Professor Claims 98% Success Rate in Spotting Fake News

A professor at the University of Windsor seeks to build the “ultimate truth finder.”

“Fake news is getting more international attention, especially in the wake of the 2016 U.S. presidential election, when we saw fake news stories shared millions of time on social media,” says Dr. Saad, computer science professor.“We are teaching the computer to distinguish between truth and fiction by giving it known examples, real and fake, until the algorithm develops sensors so it can work on its own in the future,” he says.

Computer scientist Sherif Saad says fake news is a major international problem that is continuing to grow, but help is one the way. Saad and his research team started by feeding articles that have already been deemed real or fake, into a computer program and wrote an algorithm to create “learning models.” Essentially, they are teaching the computer model how to analyze, interpret and predict which stories are true, and which are false.

These machine learning techniques created an algorithm that, in the future, can be fed stories on the learned topic to successfully pick out fake news from legitimate stories. The team started with a combination of news articles from a range of years with a broad variety of political topics. It took 1,000 articles of truth and 1,000 articles of fake news to begin the learning.

Sara Elliot’s story for the University of Windsor states that each time the algorithm was turned loose on a new subject, it had to first be allowed to machine learn all over again about the subject.
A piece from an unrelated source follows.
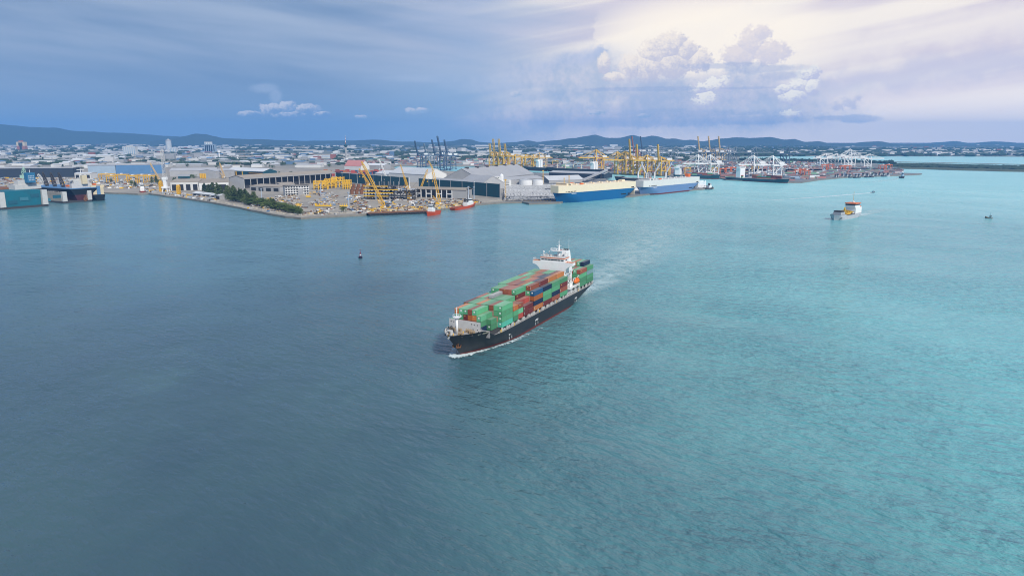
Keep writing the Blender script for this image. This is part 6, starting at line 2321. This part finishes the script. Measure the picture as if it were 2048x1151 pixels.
for k in (0.36, 0.44, 0.52, 0.60):
    MB().bar((-L * k, -hb * 0.6, 6.2), (-L * k, -hb * 0.6, 10.4), 1.0).bar((-L * k, hb * 0.6, 6.2), (-L * k, hb * 0.6, 9.0), 1.0).bar((-L * k, -hb * 0.6, 10.2), (-L * k, hb * 0.6, 8.8), 1.0).build('hopper_frame', M_yellow, t)
MB().box(-L * 0.68, -L * 0.64, -hb * 0.7, hb * 0.7, 5.0, 8.2).build('pump_house', M_white, t)
MB().lathe([(0.1, 11.2), (1.4, 12.0), (1.8, 13.2), (1.3, 14.6), (0.1, 15.2)], 10, 0, (-L * 1.01, hb * 0.4)).build('rescue_boat', M_orange, t)
MB().box(-L * 0.26, -L * 0.05, hb * 0.93, hb * 0.97, 2.2, 3.3).build('name_lettering', M_dkgrey, t)
# navigation buoy
p = G(721, 516, 0)
t = thing('buoy', 'dark navigation buoy with red topmark and white band on open water', 'buoy', p)
MB().lathe([(1.2, -0.5), (1.75, 0.1), (1.75, 1.3), (1.0, 1.5)], 14).build('float', mat('buoy_hull', (0.02, 0.018, 0.045), 0.5), t)
mb = MB()
for k in range(4):
    a_ = PI / 4 + k * PI / 2
    mb.bar((0.95 * math.cos(a_), 0.95 * math.sin(a_), 1.4), (0.4 * math.cos(a_), 0.4 * math.sin(a_), 4.6), 0.22)
mb.build('cage', mat('buoy_red', (0.22, 0.030, 0.050), 0.6), t)
MB().cyl((0, 0, 2.6), (0, 0, 3.4), 0.72, n=10).build('white_band', M_white, t)
MB().cyl((0, 0, 4.4), (0, 0, 5.8), 0.5, 0.32, 8).build('lantern', mat('buoy_red', (0.2, 0.03, 0.05)), t)
MB().cyl((0, 0, 5.8), (0, 0, 7.2), 0.07, n=6).cyl((0, 0, 7.0), (0, 0, 7.7), 0.42, n=8).build('topmark', mat('buoy_red', (0.2, 0.03, 0.05)), t)

# wakes of the small craft
def wpts(ps):
    return [Vector((G(x, y).x, G(x, y).y, 0)) for x, y in ps]


stuff(foam_strip('foam', wpts([(1744, 385.3), (1700, 389), (1640, 394), (1580, 398), (1500, 402.5), (1420, 407)]), [5, 9, 10, 11, 11, 10], [1.1, 1.0, 0.9, 0.8, 0.7, 0.3]), 'long thin white wake behind the speedboat', 'wake')
stuff(foam_strip('foam', wpts([(1713, 433), (1730, 427), (1755, 421), (1780, 416)]), [5, 12, 20, 28], [1.0, 0.9, 0.6, 0.0], M_wake), 'pale wake behind the dredger', 'wake')
stuff(foam_strip('foam', wpts([(1798, 356.6), (1780, 360), (1750, 363), (1700, 366)]), [6, 9, 11, 12], [0.9, 0.8, 0.6, 0.1], M_wake), 'faint wake behind the harbour tug', 'wake')

# ================================================================== YARD CONTENTS
# offshore jacket frames, yellow
def jacket(label, x, y, w_, ytop, col, n=3):
    p = G(x, y, LZ)
    L = w_ / ppm(p)
    h = hgt(x, y, ytop, LZ)
    t = thing('jacket_frame', label, 'steel frame', p, yr.uniform(-0.2, 0.2), 'yellow jacket frames in the yard')
    D_ = min(L, 18)
    for i in range(n + 1):
        for sy in (0, D_):
            MB().cyl((L * i / n, sy, 0), (L * i / n, sy, h), 0.9, n=8).build('leg', col, t)
    for k in range(3):
        z = h * (0.25 + 0.33 * k)
        mb = MB()
        for sy in (0, D_):
            mb.cyl((0, sy, z), (L, sy, z), 0.6, n=6)
        for i in range(n):
            mb.cyl((L * i / n, 0, z), (L * (i + 1) / n, 0, z + (h * 0.3 if k < 2 else 0)), 0.5, n=6)
        for i in range(n + 1):
            mb.cyl((L * i / n, 0, z), (L * i / n, D_, z), 0.5, n=6)
        mb.build('bracing', col, t)
    MB().box(-1, L + 1, -1, D_ + 1, h * 0.56, h * 0.64).build('deck', col, t)
    return t


M_jack = mat('jacket_yellow', (0.78, 0.46, 0.015), 0.5, stain=0.15, scale=0.2)
for i, (x, y, w_, yt) in enumerate(((628, 379, 26, 362), (650, 376, 20, 358), (664, 374, 22, 354.5), (686, 378, 14, 360))):
    jacket(['leftmost', 'second', 'third and tallest', 'rightmost'][i] + ' of the bright yellow jacket frames in the yard', x, y, w_, yt, M_jack)
for i, (x, y, w_) in enumerate(((631, 413, 31), (680, 414, 17), (534, 401, 12), (592, 413, 10), (612, 395, 8))):
    p = G(x, y, LZ)
    L = w_ / ppm(p)
    t = thing('spreader_frame', ['long yellow spreader frame lying near the yard shore', 'short yellow spreader frame beside the floodlight mast', 'yellow spreader frame beside the tree belt', 'small yellow frame near the promontory point', 'small yellow frame right of the balcony block'][i], 'steel frame', p, yr.uniform(-0.1, 0.1), 'yellow frames lying in the yard')
    for sy in (0, 5):
        MB().cyl((0, sy, 1.2), (L, sy, 1.2), 0.8, n=8).build('tube', M_jack, t)
    for k in range(5):
        MB().bar((L * k / 4, 0, 1.2), (L * k / 4, 5, 1.2), 0.9).bar((L * k / 4, 0, 1.2), (L * k / 4, 2, 4.6), 0.7).build('rib', M_jack, t)
# rusty pipe piles on end
for i in range(9):
    x = 704 + (i % 3) * 9.5 + (i // 3) * 2
    y = 388 - (i // 3) * 6.0
    p = G(x, y, LZ)
    t = thing('rust_cylinder', 'rust-brown steel cylinder right of the yellow jackets, %s in the %s row' % (['left', 'middle', 'right'][i % 3], ['front', 'middle', 'back'][i // 3]), 'steel cylinder', p, 0, 'rusty cylinders in the yard')
    MB().cyl((0, 0, 0), (0, 0, 8.5), 3.2, n=14).build('shell', M_rust, t)
    for z in (0.4, 4.2, 8.0):
        MB().cyl((0, 0, z), (0, 0, z + 0.5), 3.45, n=14).build('stiffener_ring', M_rust, t)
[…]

It takes time and is expensive, according to Saad.

Saad co-authored the paper Detection of Online Fake News Using N-Gram Analysis and Machine Learning Techniques, published as part of a conference notes series from the International Conference on Intelligent, Secure and Dependable Systems in Distributed and Cloud Environments.

Though the program will take time to perfect, Saad, and others around the world aare seeking to create an algorithm that will take the guess work and the “fake news” out of internet usage.